Somewhere in the midst of those judgmental years, I met Jesus. The more I saw Him, the more I saw myself. In fact, my own sins were far worse than I ever imagined. I learned that forgiveness brings freedom. And with freedom, comes a new way of looking at oneself and the world around you. There is such purity in love, and the more I allowed Jesus to love me, the more I received His healing and grace. And the more freedom I experience, the more grace and love I can extend to others.

Yet, even with that growth, there was still one group I never let myself think about, that seemed to lurk on the edge of society, and even on the edge of God’s forgiveness. I had seen the trauma of abused children, heard their stories, and felt my anger rise at those who committed such unspeakable acts. Surely, God, You won’t connect me with one of those!

So, I held them at a distance.

Recently, a letter crossed my desk from a prisoner.
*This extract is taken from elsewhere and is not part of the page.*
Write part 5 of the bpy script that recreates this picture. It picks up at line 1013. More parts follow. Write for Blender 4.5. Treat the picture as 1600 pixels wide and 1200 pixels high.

He’d watched me on 3ABN and was reaching out for help. I casually began reading, sorry for his pain. He’d attended our schools, been married with a family. Then, this sentence leaped off the page: “I am a child molester serving natural life. My victim was my own daughter.”

I swallowed hard. What about his daughter? What about her trauma? Would offering compassion to him somehow mitigate her pain?

Taking a deep breath, I continued reading. About how his father and mother were murdered when he was little, and how he grew up institutionalized, where molestation and incest was rampant. He wasn’t excusing his behavior, because he believed it unforgiveable. He thought being in prison “would help but I can’t stop hating myself for what I did…Jill…it would be better if I had a millstone tied around my neck and be drowned.” The words swam in front of my eyes, “I am the worst of the worst and I accept that and deserve it with no excuses or desire to escape the consequences. I just need to know if my fate is already decided…if not you, then who?”

I laid the letter on my desk as I stared out my window. I had come face to face with myself and discovered that my heart was ugly. I was supposed to be a Christian woman, teaching the Word of God, leading people to Christ, and I had held at arm’s length people purchased with the blood of Christ. Tears streamed down my face as I recognized the depravity in my own soul.

Does extending forgiveness to one negate the experience of the other? No, it doesn’t.

Are there consequences for sin? Absolutely.

Can God’s grace and redemption reach even the untouchable in our society? Yes! And by His grace, I can learn to see others through Jesus’ eyes.  Who is the worst of the worst? That day in my office, I discovered it was me.